Wednesday, March 28, 2007

Sleep happens ... eventually

No subject is more controversial in mommy world than how you get your child to go to sleep, I'm finding. There are the cry-it-out, bedtime routine nazi sleep trainers, and then there's ... uh, well, I don't know. This method is so ingrained in mommy world that no one will openly admit to doing anything else.

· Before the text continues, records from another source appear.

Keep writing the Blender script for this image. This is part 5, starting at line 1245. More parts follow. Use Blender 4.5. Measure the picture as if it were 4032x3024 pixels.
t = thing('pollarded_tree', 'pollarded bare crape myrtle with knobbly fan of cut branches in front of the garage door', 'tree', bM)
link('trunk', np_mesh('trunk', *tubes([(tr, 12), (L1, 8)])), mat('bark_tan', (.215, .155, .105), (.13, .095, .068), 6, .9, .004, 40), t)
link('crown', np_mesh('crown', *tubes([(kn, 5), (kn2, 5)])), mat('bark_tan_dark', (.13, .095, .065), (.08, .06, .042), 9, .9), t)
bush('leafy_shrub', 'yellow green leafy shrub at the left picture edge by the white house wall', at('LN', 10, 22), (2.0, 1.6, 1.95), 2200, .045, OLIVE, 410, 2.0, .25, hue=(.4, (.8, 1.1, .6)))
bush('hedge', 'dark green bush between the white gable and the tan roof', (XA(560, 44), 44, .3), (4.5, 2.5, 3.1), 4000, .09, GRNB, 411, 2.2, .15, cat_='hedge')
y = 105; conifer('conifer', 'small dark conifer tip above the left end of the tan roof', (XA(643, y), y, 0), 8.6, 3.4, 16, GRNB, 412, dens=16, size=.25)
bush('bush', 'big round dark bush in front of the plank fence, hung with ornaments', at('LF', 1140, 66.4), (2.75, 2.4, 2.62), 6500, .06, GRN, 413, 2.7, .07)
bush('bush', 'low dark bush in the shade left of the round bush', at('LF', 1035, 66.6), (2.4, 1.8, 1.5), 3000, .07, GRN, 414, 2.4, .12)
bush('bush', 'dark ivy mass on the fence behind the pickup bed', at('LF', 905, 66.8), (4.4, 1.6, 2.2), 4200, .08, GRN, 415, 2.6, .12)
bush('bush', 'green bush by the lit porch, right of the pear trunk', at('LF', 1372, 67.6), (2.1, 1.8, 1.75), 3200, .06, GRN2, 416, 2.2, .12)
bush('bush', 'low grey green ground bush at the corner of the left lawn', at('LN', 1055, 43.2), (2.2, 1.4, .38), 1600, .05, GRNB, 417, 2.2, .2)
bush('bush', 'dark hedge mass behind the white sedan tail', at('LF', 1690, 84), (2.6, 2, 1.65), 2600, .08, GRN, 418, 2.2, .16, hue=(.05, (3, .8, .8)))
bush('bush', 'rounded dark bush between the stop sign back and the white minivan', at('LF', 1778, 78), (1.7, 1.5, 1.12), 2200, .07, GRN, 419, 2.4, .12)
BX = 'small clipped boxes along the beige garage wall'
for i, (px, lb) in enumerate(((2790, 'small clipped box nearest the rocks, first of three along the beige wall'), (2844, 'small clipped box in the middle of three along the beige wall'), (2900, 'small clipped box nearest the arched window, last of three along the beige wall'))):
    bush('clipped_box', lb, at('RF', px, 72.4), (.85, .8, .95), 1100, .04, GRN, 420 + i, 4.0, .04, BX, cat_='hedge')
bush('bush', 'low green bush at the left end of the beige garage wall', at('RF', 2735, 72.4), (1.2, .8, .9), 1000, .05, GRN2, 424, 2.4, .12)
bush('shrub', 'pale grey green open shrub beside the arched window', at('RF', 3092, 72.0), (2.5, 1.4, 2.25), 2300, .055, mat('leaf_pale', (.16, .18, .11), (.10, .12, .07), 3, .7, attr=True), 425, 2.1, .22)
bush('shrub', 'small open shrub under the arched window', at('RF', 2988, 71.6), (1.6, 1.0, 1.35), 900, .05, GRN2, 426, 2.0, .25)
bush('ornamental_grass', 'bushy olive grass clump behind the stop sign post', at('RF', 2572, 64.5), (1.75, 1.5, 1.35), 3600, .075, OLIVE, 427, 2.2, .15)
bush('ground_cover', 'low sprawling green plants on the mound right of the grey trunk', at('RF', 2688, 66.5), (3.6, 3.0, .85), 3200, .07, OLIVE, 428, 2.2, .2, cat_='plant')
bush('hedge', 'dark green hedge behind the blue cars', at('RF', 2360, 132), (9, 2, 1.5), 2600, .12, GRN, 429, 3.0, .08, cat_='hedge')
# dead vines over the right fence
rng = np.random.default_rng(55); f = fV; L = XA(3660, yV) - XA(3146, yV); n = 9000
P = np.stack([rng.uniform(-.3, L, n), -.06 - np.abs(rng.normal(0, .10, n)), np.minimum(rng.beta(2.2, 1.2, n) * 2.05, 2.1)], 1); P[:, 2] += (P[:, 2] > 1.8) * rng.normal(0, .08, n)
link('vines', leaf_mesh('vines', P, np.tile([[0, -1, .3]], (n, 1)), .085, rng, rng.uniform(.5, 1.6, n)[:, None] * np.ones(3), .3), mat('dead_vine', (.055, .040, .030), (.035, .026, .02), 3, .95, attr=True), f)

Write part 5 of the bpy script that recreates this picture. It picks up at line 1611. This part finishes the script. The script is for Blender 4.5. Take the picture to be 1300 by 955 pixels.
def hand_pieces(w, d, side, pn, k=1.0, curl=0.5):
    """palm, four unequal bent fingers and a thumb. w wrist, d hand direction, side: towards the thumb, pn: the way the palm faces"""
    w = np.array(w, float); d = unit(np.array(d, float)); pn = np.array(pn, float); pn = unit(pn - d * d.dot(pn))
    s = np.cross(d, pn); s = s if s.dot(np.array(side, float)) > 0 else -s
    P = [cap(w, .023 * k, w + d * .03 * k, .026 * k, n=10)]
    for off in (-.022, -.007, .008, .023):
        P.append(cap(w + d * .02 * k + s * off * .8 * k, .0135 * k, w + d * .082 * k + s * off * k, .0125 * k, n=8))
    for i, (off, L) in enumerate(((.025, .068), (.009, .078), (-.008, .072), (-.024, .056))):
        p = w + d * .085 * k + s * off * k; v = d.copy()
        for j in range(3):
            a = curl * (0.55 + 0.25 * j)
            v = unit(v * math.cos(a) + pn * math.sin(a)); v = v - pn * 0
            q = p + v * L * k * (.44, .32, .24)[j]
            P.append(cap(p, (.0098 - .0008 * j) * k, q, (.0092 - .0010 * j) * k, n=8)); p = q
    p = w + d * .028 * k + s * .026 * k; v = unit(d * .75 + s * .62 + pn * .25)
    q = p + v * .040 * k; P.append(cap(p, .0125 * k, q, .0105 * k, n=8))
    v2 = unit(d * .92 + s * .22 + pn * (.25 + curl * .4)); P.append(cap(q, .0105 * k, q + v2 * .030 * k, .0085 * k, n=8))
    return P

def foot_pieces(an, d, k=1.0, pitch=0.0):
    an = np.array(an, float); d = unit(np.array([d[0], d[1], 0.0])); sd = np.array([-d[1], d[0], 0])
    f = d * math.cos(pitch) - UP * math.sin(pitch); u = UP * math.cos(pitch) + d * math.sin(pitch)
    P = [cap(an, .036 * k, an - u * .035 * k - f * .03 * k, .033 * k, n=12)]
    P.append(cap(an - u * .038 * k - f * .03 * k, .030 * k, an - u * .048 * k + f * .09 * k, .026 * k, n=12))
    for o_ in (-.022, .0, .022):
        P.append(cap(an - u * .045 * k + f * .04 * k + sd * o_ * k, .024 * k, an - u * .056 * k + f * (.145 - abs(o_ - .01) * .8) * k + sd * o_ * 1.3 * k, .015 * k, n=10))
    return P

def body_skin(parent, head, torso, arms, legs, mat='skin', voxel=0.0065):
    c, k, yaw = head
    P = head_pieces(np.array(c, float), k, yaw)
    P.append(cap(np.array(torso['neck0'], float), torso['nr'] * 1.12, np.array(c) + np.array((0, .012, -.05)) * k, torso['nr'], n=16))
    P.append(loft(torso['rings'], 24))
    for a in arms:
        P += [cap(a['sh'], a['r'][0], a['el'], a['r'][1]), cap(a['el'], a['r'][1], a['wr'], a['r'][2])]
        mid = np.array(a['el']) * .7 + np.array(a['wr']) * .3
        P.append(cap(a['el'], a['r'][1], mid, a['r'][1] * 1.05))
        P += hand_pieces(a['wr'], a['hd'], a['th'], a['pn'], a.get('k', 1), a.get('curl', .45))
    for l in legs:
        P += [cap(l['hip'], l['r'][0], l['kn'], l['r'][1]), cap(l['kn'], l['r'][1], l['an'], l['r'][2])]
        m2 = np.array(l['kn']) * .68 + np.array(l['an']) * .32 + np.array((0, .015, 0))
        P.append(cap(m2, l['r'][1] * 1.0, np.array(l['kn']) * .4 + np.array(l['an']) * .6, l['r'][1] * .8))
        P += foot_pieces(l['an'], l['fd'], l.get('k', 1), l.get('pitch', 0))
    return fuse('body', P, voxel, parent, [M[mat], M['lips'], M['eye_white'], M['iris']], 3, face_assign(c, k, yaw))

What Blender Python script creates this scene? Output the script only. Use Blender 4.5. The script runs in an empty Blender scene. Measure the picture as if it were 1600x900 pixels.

Whether you're baby is sleeping through the night is almost a measure of your parenting skills. Years ago, someone told me to put away the measuring stick. When I try to achieve "the norm," it causes stress. Achieving some arbitrary number of consecutive sleep hours for our son seems ridiculous to me. I took stock ... my son is getting enough sleep, I'm getting enough sleep and enough done around the house and my husband doesn't mind that Danny hangs out with us late into the evening. Of course, as he gets older, all of this is subject to change.

But if mommy world knew how sleep happened in my house these days, they'd be horrified.

Tonight, I put Danny in bed around 8 p.m. after his bath and massage. I went down to get dinner on the table. Halfway through our meal, he started shrieking. Jim went up to get him after a few minutes. He stopped crying immediately and was pleasant the rest of the evening. We put him on his play mat in the darkened family room. He just hung out, talking and playing. He started getting a little fussy around 10 p.m.

The "experts" suggest soft, soothing music or relaxing sounds for baby's sleep routine. Our son settles himself down and drifts off to sleep when we put on the Electronica music channel. Right now, he's asleep on his play mat with two fingers in his mouth and the Electronica channel blaring. I'm actually starting to like the music.

I can probably get him up into his crib in the next half hour. He'll sleep until about 12:30 or 1:00, which is when I get home from work and when I go to sleep when I'm not working. He nurses around 1:00 a.m., 4:30 a.m. and 8:30 a.m. At 4:30 a.m., I get him from his crib and put him in bed with us just before Jim gets up to go to work. This allows Jim and I to sleep without baby, me to get enough sleep and Danny to get what he needs at night.

Danny's already mastered the art of falling asleep without having to be rocked or nursed to sleep. If he can put himself to sleep when he's tired, he'll have good sleep habits for the rest of his life. The most important lesson for him to learn is to trust and respond appropriately to the signals his body is giving him -- sleep when you're tired, eat when you're hungry, seek companionsip when you're lonely being the most basic and probably the most crucial for health and happiness.